Contraband is just about as predictable as you might expect from the trailer, but is also surprisingly more enjoyable than expected. It also confirms the recent dearth of Hollywood creativity in genres they once ruled, as this film which feels so American is actually a remake of Icelandic thriller Reykjavik Rotterdam.
Mark Wahlberg plays Chris Farraday an ex- master smuggler who is forced into the ever familiar one last job in order to extricate his brother-in-law (Caleb Landry-Jones) from a debt to drug dealers (Giovanni Ribisi) he was smuggling. From there on the twists and turns are fairly predictable as three smuggled cargos end up being juggled through a sea of mishaps and betrayals. The film can't really decide what it wants to be - at times there is a real menace to it (especially when Ribisi is threatening Kate Beckinsale (Farraday's wife) in the film's nastiest moments). At other times it goes for a twisty kind of playfulness and at others still for out and out action.
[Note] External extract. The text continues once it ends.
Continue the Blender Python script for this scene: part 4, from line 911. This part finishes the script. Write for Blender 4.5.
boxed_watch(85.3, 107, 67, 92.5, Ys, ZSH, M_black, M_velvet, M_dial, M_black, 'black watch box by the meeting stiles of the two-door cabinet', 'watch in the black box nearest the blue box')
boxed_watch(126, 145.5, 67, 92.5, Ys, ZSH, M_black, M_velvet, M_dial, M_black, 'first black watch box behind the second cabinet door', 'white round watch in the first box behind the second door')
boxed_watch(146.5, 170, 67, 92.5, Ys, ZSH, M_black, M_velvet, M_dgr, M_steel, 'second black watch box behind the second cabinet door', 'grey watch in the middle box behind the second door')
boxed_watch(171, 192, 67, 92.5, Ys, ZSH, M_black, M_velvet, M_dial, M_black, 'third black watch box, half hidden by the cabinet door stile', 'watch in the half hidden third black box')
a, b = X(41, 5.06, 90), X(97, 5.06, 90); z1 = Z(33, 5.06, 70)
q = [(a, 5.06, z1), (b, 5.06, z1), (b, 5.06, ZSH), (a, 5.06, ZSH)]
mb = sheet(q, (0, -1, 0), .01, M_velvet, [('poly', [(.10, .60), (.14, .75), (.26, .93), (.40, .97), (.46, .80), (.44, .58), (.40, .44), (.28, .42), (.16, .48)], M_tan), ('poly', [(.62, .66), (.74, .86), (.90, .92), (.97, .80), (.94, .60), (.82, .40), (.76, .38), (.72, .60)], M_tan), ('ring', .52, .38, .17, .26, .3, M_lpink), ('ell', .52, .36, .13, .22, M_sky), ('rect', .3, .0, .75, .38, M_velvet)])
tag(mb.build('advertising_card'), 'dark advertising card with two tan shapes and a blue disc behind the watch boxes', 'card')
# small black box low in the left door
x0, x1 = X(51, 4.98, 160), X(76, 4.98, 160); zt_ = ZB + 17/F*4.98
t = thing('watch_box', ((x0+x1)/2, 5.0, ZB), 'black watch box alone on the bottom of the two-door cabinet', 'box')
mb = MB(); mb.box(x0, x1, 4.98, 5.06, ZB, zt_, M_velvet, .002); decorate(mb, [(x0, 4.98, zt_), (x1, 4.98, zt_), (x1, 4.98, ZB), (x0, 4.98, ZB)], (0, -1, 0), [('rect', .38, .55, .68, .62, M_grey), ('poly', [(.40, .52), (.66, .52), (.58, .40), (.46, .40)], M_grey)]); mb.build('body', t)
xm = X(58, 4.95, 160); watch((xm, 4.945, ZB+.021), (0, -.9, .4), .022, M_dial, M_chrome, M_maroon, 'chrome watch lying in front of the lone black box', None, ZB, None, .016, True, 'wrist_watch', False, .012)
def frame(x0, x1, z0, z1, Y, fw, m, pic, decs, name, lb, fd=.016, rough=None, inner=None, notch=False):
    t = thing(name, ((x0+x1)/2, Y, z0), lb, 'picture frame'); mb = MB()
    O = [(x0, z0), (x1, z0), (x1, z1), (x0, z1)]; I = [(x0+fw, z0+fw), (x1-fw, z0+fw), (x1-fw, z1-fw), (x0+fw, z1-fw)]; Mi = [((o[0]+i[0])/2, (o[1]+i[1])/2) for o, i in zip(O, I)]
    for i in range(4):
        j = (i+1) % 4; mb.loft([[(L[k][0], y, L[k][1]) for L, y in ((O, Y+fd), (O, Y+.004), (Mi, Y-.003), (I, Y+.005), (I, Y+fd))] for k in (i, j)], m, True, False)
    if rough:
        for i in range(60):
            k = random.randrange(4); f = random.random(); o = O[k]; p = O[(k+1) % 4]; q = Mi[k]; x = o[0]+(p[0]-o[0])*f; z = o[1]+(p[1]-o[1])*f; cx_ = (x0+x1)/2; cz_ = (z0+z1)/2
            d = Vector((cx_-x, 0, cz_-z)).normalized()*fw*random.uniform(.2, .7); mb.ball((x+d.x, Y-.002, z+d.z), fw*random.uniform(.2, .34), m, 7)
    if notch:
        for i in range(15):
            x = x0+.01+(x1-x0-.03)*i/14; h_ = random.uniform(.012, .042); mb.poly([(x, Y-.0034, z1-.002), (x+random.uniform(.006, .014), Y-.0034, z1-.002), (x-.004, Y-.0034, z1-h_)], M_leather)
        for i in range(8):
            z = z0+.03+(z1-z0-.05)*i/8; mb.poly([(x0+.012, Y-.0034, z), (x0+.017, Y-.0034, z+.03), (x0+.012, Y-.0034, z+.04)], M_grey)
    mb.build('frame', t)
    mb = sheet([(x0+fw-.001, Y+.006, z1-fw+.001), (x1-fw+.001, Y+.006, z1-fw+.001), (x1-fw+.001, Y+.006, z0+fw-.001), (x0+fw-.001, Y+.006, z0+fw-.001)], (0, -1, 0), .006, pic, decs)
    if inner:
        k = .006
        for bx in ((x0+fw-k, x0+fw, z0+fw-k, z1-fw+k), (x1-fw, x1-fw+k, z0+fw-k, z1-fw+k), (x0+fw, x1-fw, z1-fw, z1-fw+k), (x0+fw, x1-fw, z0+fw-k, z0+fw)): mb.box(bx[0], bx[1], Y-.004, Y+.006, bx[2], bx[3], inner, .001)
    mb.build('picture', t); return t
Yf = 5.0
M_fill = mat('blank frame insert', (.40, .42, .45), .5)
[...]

There is a strong cast - but none of them are really stretching themselves - we've seen Wahlberg's blue-collar criminal hero, Ribisi's redneck psycho and Ben Foster's redneck with issues all before. Beckinsale is underused, as is Diego Luna, whilst JK Simmons comes close to stealing the movie as the freighter captain on whose boat the smuggling takes place.
Somehow, though, it all kind of works and director Baltasar Kormakur (who was also producer on the original) keeps things moving quickly enough that you don't have time to think about why nobody notices huge bundles of forged dollars floating in the middle of a major waterway.
Overall - 6.5/10 Solid but predictable genre piece that is surprisingly enjoyable.